Mr. Speaker, I commend the member for Mississauga South and add a little praise for some of the work he has done in the House, particularly on Bill C-235. Sometimes we know the parliamentary secretary is anxious to jump up to get rid of a bill and tell us why we cannot vote for it. This is actually a non-votable item so it does not really matter what the parliamentary secretary says or what anyone says.
It is important in life for people to obtain counselling for divorce, family or any other matter. They need the ability, not necessarily in legislation, to sit down with someone who is clear thinking and talk about their problems.
I was disappointed that the statements today of a couple of people who did not do any counselling bordered on no one being welcome in Quebec unless he or she speaks pure French, even though 42% of Quebeckers have Irish backgrounds much like myself.
Back in my early years as a member of the parole board I do not believe I counselled anyone over there so I do not have to worry about them. At that time I looked at the problems of incarcerated people, people who had been sent to jail. Before sitting down I would read the case files and note that they came from broken homes, that they were abused as children, that they dropped out of school at very early ages, and that they were suffering some type of substance abuse whether drugs or alcohol. That provided me with a catchment.
Very early on in my career here I was asked to speak at a breakfast meeting in Ottawa. I was not sure I was capable of speaking at it because it was the Parkdale Baptist Church. It sent around a topic that I was to speak on: the cost of being a Christian member of parliament.
I looked at it and thought as a Christian and family oriented person that perhaps I could speak to it, and so I did. I did some research which showed that at one point in time previous to 1993 the divorce rate among members of parliament elected for a second term was at about 75%. I thought that was pretty high compared to the rest of the country. The last time I checked it was still hovering around 72% to 75% as a result of a couple of issues.
As a rule members of parliament are elected at a later stage in their lives. They are moved away from the family unit and operate in a vacuum in this building and in the area that surrounds it. Their lives become run by the whip's offices, by the various bills that are presented, and by the pressures of the media surrounding them. Probably members of parliament, more than most people, need counselling and help in coping with everyday life. Certainly when they are away from home five days a week it plays havoc on the family.
The basic premise of what the member for Mississauga South has brought forth both in the book he has written and in the bills he put before the House is that counselling is very important to the life cycle, that counselling is probably at the heart of talking out one's problems.
The member has come forward with a bill that encourages people to have counselling before they get divorced. In fact, before they get married there should be counselling.

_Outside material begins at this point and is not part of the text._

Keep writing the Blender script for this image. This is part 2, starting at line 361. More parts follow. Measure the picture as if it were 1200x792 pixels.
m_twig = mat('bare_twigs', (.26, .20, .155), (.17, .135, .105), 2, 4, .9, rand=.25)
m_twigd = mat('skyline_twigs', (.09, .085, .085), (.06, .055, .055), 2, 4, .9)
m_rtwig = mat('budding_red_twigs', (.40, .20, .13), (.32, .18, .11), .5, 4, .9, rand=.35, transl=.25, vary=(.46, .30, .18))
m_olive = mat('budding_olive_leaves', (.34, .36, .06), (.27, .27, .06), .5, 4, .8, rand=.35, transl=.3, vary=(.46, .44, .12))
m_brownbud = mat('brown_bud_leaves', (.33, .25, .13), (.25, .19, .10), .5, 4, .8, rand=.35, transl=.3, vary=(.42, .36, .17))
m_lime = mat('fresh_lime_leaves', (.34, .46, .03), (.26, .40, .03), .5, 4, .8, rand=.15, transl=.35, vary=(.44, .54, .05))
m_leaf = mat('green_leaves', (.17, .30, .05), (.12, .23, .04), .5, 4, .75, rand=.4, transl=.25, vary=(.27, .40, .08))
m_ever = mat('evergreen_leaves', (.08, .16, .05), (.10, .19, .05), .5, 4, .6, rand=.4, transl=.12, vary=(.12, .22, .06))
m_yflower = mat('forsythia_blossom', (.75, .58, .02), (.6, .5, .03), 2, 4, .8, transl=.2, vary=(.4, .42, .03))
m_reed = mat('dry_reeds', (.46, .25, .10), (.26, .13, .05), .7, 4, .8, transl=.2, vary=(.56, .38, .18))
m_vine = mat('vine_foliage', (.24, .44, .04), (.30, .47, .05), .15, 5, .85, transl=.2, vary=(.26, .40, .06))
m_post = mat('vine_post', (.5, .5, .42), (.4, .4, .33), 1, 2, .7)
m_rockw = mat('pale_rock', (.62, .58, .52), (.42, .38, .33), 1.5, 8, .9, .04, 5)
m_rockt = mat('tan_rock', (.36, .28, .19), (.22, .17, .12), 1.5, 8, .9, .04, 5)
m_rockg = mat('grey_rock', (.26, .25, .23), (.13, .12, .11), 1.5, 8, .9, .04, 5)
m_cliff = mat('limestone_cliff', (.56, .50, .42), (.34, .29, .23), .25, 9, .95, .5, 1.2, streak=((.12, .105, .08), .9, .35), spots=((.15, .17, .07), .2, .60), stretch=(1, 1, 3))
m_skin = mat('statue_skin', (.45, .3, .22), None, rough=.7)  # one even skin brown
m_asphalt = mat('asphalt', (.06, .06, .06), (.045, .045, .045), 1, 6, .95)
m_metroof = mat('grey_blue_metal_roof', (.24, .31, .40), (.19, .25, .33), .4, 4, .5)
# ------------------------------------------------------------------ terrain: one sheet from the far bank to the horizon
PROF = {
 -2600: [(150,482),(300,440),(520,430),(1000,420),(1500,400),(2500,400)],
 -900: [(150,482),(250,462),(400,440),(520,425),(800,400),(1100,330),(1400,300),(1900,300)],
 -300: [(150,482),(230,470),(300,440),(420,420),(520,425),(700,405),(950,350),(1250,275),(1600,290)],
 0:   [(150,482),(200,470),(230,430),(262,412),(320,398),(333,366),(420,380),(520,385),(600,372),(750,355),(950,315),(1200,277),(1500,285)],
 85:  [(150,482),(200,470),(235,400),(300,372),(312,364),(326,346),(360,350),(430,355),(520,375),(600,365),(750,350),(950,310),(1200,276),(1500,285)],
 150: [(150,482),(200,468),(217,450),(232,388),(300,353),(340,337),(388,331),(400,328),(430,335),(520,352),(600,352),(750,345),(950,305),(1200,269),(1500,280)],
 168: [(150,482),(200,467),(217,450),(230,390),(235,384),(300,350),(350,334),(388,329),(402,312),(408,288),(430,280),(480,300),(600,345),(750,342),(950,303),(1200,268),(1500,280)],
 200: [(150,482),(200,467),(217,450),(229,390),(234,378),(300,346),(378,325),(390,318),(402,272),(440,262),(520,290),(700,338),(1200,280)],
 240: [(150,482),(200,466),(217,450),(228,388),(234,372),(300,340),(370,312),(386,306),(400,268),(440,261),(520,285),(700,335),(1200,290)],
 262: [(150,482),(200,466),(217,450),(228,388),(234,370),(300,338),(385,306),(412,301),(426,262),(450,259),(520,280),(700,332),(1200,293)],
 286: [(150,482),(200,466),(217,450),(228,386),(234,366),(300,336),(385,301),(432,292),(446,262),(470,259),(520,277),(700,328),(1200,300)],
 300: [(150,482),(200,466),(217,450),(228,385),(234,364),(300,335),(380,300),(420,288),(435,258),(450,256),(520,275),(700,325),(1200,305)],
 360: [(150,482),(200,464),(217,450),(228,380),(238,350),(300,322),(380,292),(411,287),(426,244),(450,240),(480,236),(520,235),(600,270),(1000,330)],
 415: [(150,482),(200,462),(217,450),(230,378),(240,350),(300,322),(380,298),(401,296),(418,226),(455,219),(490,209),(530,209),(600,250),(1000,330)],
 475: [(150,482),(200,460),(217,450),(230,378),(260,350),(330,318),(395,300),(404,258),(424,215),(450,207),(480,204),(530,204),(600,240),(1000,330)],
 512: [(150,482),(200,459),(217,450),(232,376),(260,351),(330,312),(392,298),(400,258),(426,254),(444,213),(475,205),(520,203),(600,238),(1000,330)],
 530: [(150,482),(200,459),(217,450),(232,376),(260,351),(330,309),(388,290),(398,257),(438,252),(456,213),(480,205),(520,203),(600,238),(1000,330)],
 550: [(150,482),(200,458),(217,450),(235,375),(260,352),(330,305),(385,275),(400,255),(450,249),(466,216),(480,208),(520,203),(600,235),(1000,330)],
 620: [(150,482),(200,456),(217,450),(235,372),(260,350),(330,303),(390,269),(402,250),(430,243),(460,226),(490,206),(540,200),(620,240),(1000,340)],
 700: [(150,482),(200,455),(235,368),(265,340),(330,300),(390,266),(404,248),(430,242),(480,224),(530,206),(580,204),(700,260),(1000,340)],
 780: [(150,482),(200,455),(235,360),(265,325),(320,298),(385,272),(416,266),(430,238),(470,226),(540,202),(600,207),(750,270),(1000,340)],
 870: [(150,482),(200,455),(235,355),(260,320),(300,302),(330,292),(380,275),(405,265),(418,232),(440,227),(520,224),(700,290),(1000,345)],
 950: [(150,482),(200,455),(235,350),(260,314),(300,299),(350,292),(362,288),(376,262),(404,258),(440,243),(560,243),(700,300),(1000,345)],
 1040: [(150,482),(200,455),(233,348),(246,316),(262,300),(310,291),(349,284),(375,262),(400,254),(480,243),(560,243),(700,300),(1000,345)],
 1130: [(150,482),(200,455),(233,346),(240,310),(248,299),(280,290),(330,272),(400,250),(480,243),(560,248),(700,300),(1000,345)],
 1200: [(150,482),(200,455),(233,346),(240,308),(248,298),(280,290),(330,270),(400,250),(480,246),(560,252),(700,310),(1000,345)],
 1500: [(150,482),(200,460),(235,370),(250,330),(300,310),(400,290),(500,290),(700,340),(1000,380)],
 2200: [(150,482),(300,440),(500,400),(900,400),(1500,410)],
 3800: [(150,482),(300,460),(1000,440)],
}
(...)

My wife Marilyn and I took part in the premarriage encounter course in my hometown of Lindsay. We were worried the first weekend that we spent at the church with a group of young people all full of vim and vigour ready to get married. We were shocked when we found that three couples broke up that weekend. The ministerial association was delighted and said, “What we have done and what this course has done and what this counselling has done is it has prevented divorces. It has prevented broken homes. It has prevented people from starting a family before they realize they are not compatible, that they have nothing in common, they have nothing that they can actually associate with”.
In life, as we know, as soon as people start going together society starts to pull the couple apart. Whether it is boy scouts, girl guides, the women's leagues, baseball or sports, the forces that people have to deal with start to pull couples apart. They have to look at how they are going to handle that.
Couples that are getting married in the church are now told that they have to attend a premarriage encounter course. That course involves human sexuality, the legal aspects and spiritual aspects of marriage and all kinds of things that are important to what my friend from Mississauga South is trying to get at. When a family is established and is functioning as a unit, there are differences. Every family, whether it is brothers and sisters, husbands and wives, grandparents or in-laws, has differences. Most of the minor things can be talked out before they become major things.
The member's bill would cause the government to look at what it is in law that should be standard to allow families to stay together. Whether it is a certain type of tax deduction which allows more counselling in marriage or which allows persons to spend more time at home, all of those things have to do with mental health as married couples or as common law couples. Fewer people are getting married and more people are living common law but they suffer the same problems. Counselling also has advantages in their lives.
The member for Mississauga South has brought forward something that causes us as parliamentarians to take a look and say, yes, counselling is important, marriage is important, common law relationships are important. People can deal with each other in situations as a family and go to counselling and talk out their differences. Bill C-235 is important.
Mr. Speaker, that is either a Roman ordering five beers or you are telling me my time is up. I want to thank you, Mr. Speaker, for indicating that.
Parliamentarians should keep in mind that 75% of all marriages among people elected for a second term end up in divorce or split homes, split marriages. Members should call home if they have not lately. They should make sure that they spend some time with their family so that they do not need the type of legislation the member is bringing forward and they do not need the type of counselling that is going to come out of a marriage split-up.
I agree in some ways that divorce may be the end of a long process. If people talk at the very start, that process ends up being a very short process but also a very sweet and loving one.
I thank the member for Mississauga South for bringing forward Bill C-235. I know the member for Scarborough Southwest has something to say on it, so I will end my speech now.